A survey on the use of IT in the sector, undertaken by KPMG International and CIES - The Food Business Forum, highlights the advances made in the past six years. However, there are still several areas in which the sector could improve its performance.

Gerry Penfold, a partner with KPMG‚s Information Risk Management practice in the UK, said, “Over the last six years, leading food retailers have succeeded in exploiting new technologies such as the Internet, e-marketplaces, storage area networks and radio frequency data transmission and have delivered real business benefits in areas such as customer service, supply chain efficiency and the cost of IT. Rather than being carried away with these successes though, there are still a few issues to be addressed.

“For example, our survey responses point to the majority of IT spending being directed at achieving short-term benefits during 2003. Many companies are adopting defensive, cost-driven strategies and taking a tougher stance with suppliers in areas such as the cost and frequency of software upgrades. However, I believe too great a short-term IT focus will actually create higher overall costs as opportunities to use IT to improve business efficiency are deferred or missed.”

Other key survey findings include:

    • Food retailers are increasing their use of packaged systems across all areas of the business.

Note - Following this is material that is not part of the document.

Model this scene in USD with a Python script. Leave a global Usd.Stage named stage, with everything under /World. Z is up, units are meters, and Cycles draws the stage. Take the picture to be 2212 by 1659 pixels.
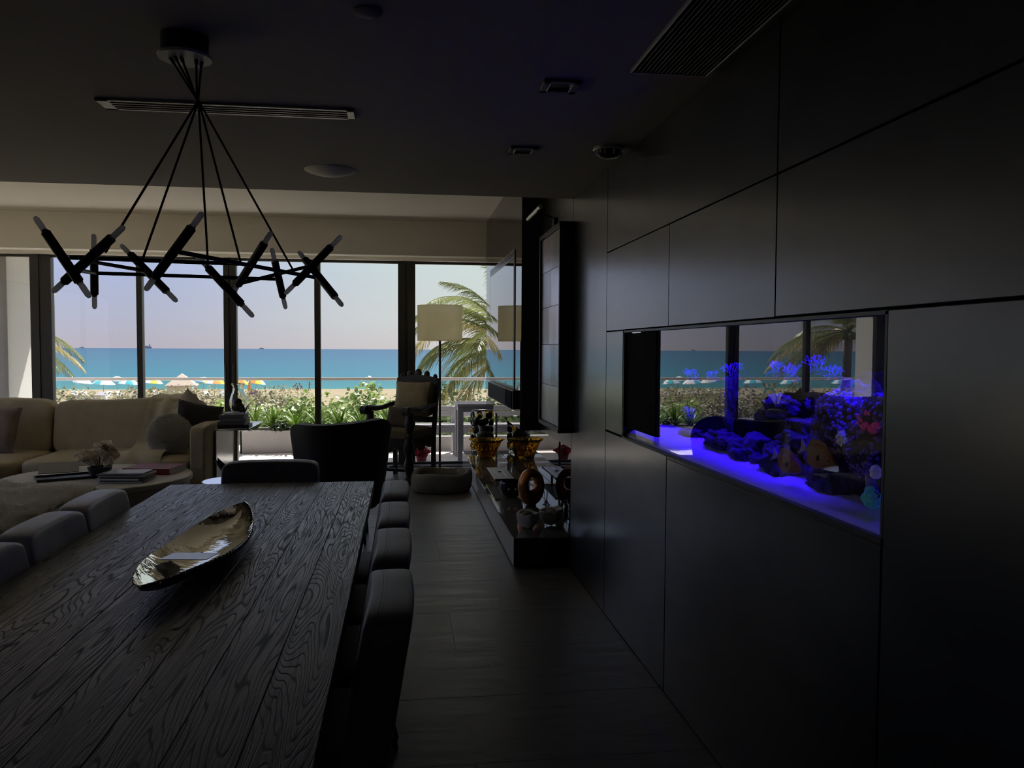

However, specialist retail solutions are preferred in many areas to integrated ERP packages, which have yet to deliver the functionality that food retailers require.

    • IT project success is still highly dependent on strong leadership, visible commitment, and participation of the business and its users.

    • Successful completion of projects has increased. However, there has also been an increase in the number of projects taking double the budgeted time and costs to complete.

    • Project performance is still predominantly measured in terms of time and cost, as opposed to outcomes and benefits.